Resources // Data Platforms & Clouds
Snowflake for startups
The offer
Relaunched Sept 2025 as "Snowflake for Startups" (an umbrella covering several offers):
- Startup Package (open track): free usage on your first contract, commonly reported as ~10% of your annual commitment as credits (third-party figure; Snowflake publishes no fixed dollar amount)

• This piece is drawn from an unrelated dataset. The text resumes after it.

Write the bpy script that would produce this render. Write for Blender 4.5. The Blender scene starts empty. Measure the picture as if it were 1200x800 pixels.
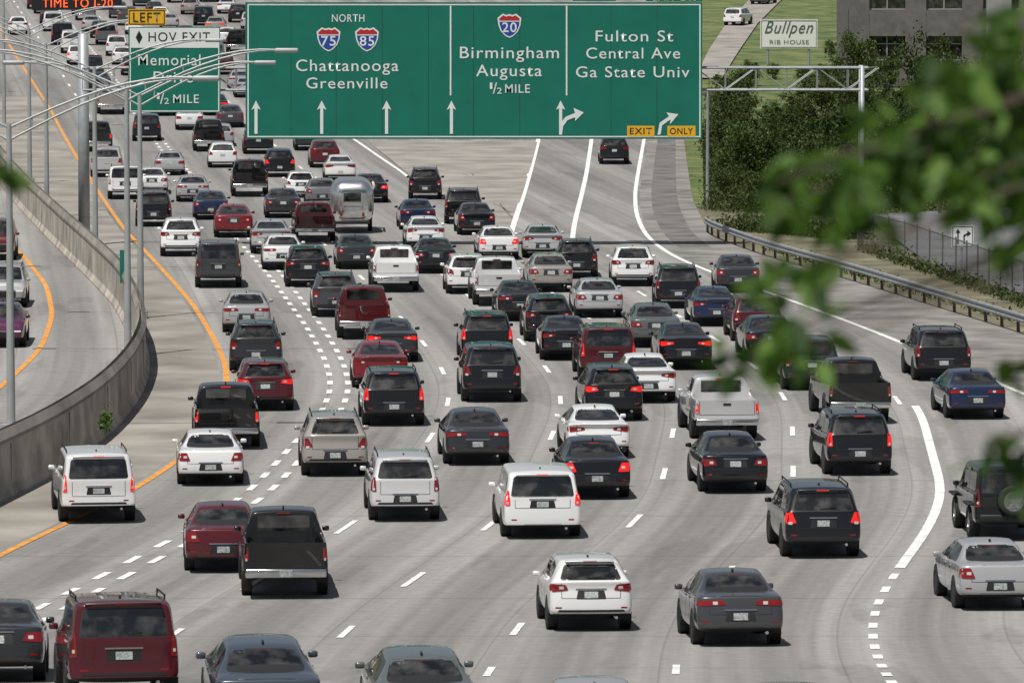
import bpy, bmesh, math, random
import numpy as np
from mathutils import Vector, Matrix
from mathutils.bvhtree import BVHTree
random.seed(7); rng=np.random.default_rng(7)
scene=bpy.context.scene
COL=scene.collection
# ------------------------------------------------------------------ survey
F=6500.0; H=16.0; PITCH=math.atan(508/6500.0)
cp,sp=math.cos(PITCH),math.sin(PITCH)
def zg(Y):
    if Y<135: return .00146*(135-max(Y,100.0))**2
    if Y<300: return 0.0
    if Y<400: return 1.37e-4*(Y-300)**2
    if Y<680: return 1.37+.0274*(Y-400)
    return 1.37+.0274*280
def sl(Y): return (zg(Y+2)-zg(Y-2))/4
def ray(px,py):
    return (px-600, F*cp+(400-py)*sp, -F*sp+(400-py)*cp)
def G(px,py,lift=0.0):
    a,b,c=ray(px,py); lo,hi=60.0,3000.0
    for _ in range(50):
        m=(lo+hi)/2
        if H+c*m/b-zg(m)>0: lo=m
        else: hi=m
    return Vector((a*lo/b,lo,zg(lo)+lift))
def PL(px,py,Y):
    a,b,c=ray(px,py); return Vector((a*Y/b,Y,H+c*Y/b))
def curve(pts,win=5):
    w=sorted([(G(*p).y,G(*p).x) for p in pts])
    ys=np.array([a for a,b in w]); xs=np.array([b for a,b in w])
    yy=np.arange(40,760,2.0)
    out=np.interp(yy,ys,xs)
    lo=yy<ys[0]; hi=yy>ys[-1]
    s0=(xs[1]-xs[0])/(ys[1]-ys[0]); s1=(xs[-1]-xs[-2])/(ys[-1]-ys[-2])
    out[lo]=xs[0]+s0*(yy[lo]-ys[0])*.5; out[hi]=xs[-1]+s1*(yy[hi]-ys[-1])
    k=np.exp(-np.linspace(-2,2,2*win+1)**2); k/=k.sum()
    p=np.pad(out,win,mode='reflect',reflect_type='odd'); out=np.convolve(p,k,'valid')
    return lambda Y: float(np.interp(Y,yy,out))
base=curve([(40,-20),(60,5),(105,60),(160,130),(190,170),(228,215),(280,275),(325,325),(370,385),(393,425),(400,455),(388,485),(345,532),(305,578),(230,625),(150,665),(60,710),(-20,755)])
orange=curve([(-20,0),(20,68),(60,130),(100,200),(145,268),(185,310),(225,355),(250,395),(266,430),(266,460),(240,515),(192,552),(130,590),(40,630),(-40,670)])
wallc=curve([(-40,150),(0,200),(40,250),(80,290),(110,318),(150,358),(172,400),(178,435),(165,470),(130,512),(60,562),(0,590),(-60,622),(-200,700)])
rightc=curve([(770,0),(780,60),(800,150),(812,235),(832,275),(900,300),(1000,328),(1200,390),(1400,455),(1700,560),(2000,700)])
rightedge=curve([(738,40),(757,150),(749,195),(744,225),(745,250),(756,277),(790,303),(850,325),(985,373),(1068,406),(1200,462),(1400,545),(1600,640)],9)
opp=curve([(-60,200),(0,277),(25,297),(55,335),(62,370),(48,410),(0,455),(-80,510)])
# ------------------------------------------------------------------ materials
def nt(mat): return mat.node_tree.nodes, mat.node_tree.links
def mat(name,col,rough=.5,metal=0,coat=0,noise=0,nscale=5,emis=None,bump=0,spec=.5,coords='Object'):
    m=bpy.data.materials.new(name); m.use_nodes=True; n,l=nt(m); b=n['Principled BSDF']
    b.inputs['Base Color'].default_value=(*col,1); b.inputs['Roughness'].default_value=rough
    b.inputs['Metallic'].default_value=metal; b.inputs['Coat Weight'].default_value=coat
    b.inputs['Specular IOR Level'].default_value=spec
    if emis: b.inputs['Emission Color'].default_value=(*emis[0],1); b.inputs['Emission Strength'].default_value=emis[1]
    if noise or bump:
        tc=n.new('ShaderNodeTexCoord'); nz=n.new('ShaderNodeTexNoise'); nz.inputs['Scale'].default_value=nscale; nz.inputs['Detail'].default_value=6
        l.new(tc.outputs[coords],nz.inputs['Vector'])
    if noise:
        mr=n.new('ShaderNodeMapRange'); mr.inputs['From Min'].default_value=.3; mr.inputs['From Max'].default_value=.7
        mr.inputs['To Min'].default_value=1-noise; mr.inputs['To Max'].default_value=1+noise
        l.new(nz.outputs['Fac'],mr.inputs['Value'])
        mx=n.new('ShaderNodeMix'); mx.data_type='RGBA'; mx.blend_type='MULTIPLY'; mx.inputs[0].default_value=1
        mx.inputs[6].default_value=(*col,1); l.new(mr.outputs[0],mx.inputs[7]); l.new(mx.outputs[2],b.inputs['Base Color'])
    if bump:
        bp=n.new('ShaderNodeBump'); bp.inputs['Strength'].default_value=bump; l.new(nz.outputs['Fac'],bp.inputs['Height']); l.new(bp.outputs[0],b.inputs['Normal'])
    return m
M={}
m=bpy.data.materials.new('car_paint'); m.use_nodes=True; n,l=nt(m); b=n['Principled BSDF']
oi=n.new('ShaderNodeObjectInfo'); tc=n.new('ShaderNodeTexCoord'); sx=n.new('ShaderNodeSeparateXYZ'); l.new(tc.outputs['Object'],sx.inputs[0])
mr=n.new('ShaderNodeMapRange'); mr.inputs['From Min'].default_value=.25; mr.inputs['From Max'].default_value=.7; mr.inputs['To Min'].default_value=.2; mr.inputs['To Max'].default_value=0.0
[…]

- VC Community track: portfolio companies of partner VCs get exclusive free-usage programs and credits
- Plus technical/architecture support, GTM and marketplace exposure, and an AI add-on (dedicated inference capacity). Note: the old "Powered by Snowflake" status was folded into this program.
Who qualifies
- Building a customer-facing data/AI application with Snowflake as a core part of the architecture
- The Startup Package is open (no partner-referral gate); the VC-Community free-usage track requires a VC/accelerator in Snowflake's partner network
- There is no published fixed credit amount, so apply to find your award
Community Insights
Snowflake is loved for being fast, reliable and easy to live with. Users say “it just works,” with a polished warehouse UX and elastic scale up/down. The trade is cost and lock-in: that elasticity becomes a runaway-bill machine if you treat it like a traditional always-on warehouse. Teams that adopt the “Snowflake mindset” (short bursts, auto-suspend, separate warehouses, caching) keep it cheap; those that don’t report painful bills. Note the program is an umbrella. The open Startup Package gives free usage on a first contract; the bigger free-usage track is gated to partner-VC portfolios.

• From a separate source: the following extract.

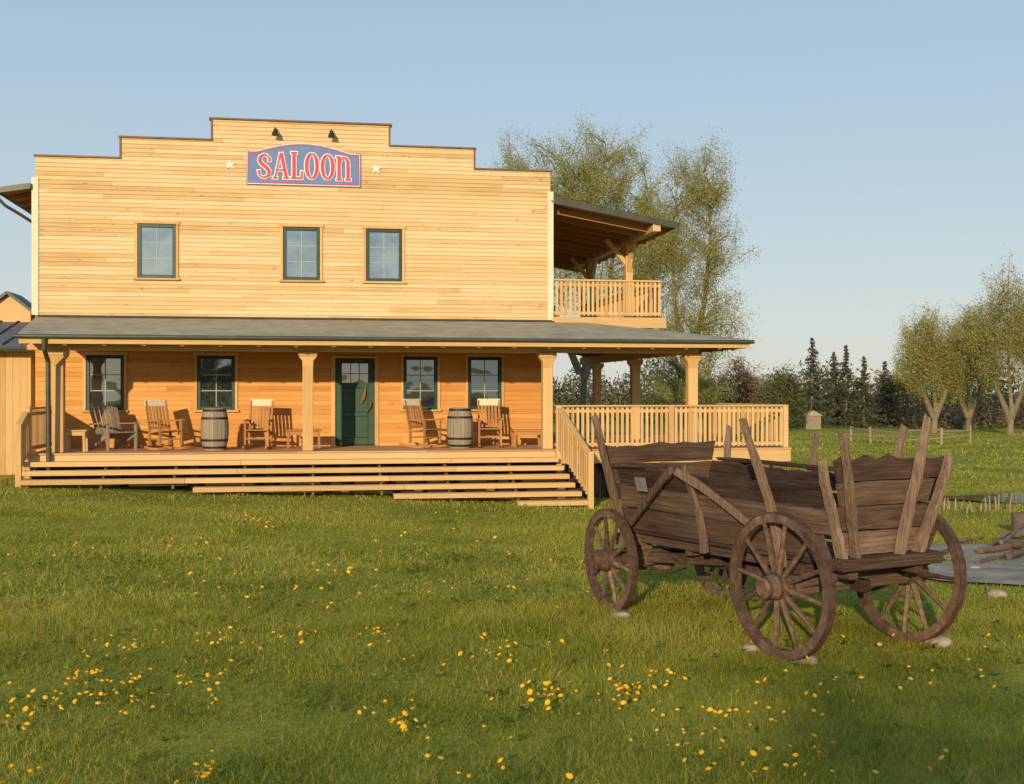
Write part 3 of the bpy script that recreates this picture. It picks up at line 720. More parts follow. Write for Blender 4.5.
# ------------------------------------------------------------------ wagon
WA=math.atan2(.84,-.54)-R(3)
wz=float(gz(2.78,9.87))
WG=thing('hay_wagon','old brown wooden farm wagon with four spoked wheels on the lawn','wagon',(2.76,9.85,wz),WA)
def wheel(x,y,r,steer=0,camber=0,spin=0,nsp=12):
    w=.06; mb=MB(); sg=1 if y>0 else -1
    mb.ring([(r-.08,-w/2),(r-.012,-w/2),(r-.012,w/2),(r-.08,w/2)],n=42)
    for i in range(len(mb.T)): mb.T[i]=(.25,.7,.45)[(i%42)//7%3]   # felloes differ in tone
    ob=mb.build('wheel',M['wheel'],WG,smooth=True)
    mb=MB(); mb.ring([(r-.011,-w/2-.003),(r,-w/2-.003),(r,w/2+.003),(r-.011,w/2+.003)],n=42); mb.build('tyre',M['rust'],ob,smooth=True)
    mb=MB(); mb.lathe([(.0,-.16*sg),(.06,-.16*sg),(.085,-.1*sg),(.105,-.03*sg),(.11,.03*sg),(.095,.1*sg),(.078,.18*sg),(.06,.19*sg),(.052,.16*sg),(.0,.155*sg)],axis='y',n=18); mb.build('hub',M['wheel'],ob,smooth=True)
    for h,rr in ((.06,.105),(.155,.085),(-.06,.099)):
        mb=MB(); mb.ring([(rr-.02,(h-.014)*sg),(rr+.004,(h-.014)*sg),(rr+.002,(h+.014)*sg),(rr-.02,(h+.014)*sg)],n=18); mb.build('hub_band',M['rust'],ob,smooth=True)
    for k in range(nsp):
        a=2*math.pi*(k+.5)/nsp+random.uniform(-.03,.03); c,s_=math.cos(a),math.sin(a)
        mb=MB(); mb.tube([(c*.08,.02*sg,s_*.08),(c*.2,.015*sg,s_*.2),(c*(r-.2),.002,s_*(r-.2)),(c*(r-.075),0,s_*(r-.075))],[.024,.026,.019,.018],6); mb.build('spoke',M['wheel'],ob,smooth=True)
    ob.location=(x,y,r-.01); ob.rotation_euler=(camber*sg,spin,steer)
    return ob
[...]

Best Practices (from community tips)
- Adopt the cost mindset: smallest warehouse that meets SLAs, aggressive auto-suspend (1-5 min), short bursts not always-on.
- Separate warehouses by workload (BI, dbt/ELT, ad-hoc, ML) and cache BI queries hard to avoid recompute.
- Use Snowpipe (serverless) for ingestion and zero-copy cloning for dev/test to avoid burning warehouse compute.
- Put guardrails on analyst queries (timeouts, resource monitors) and review long-running dbt jobs. They are the usual cost culprits.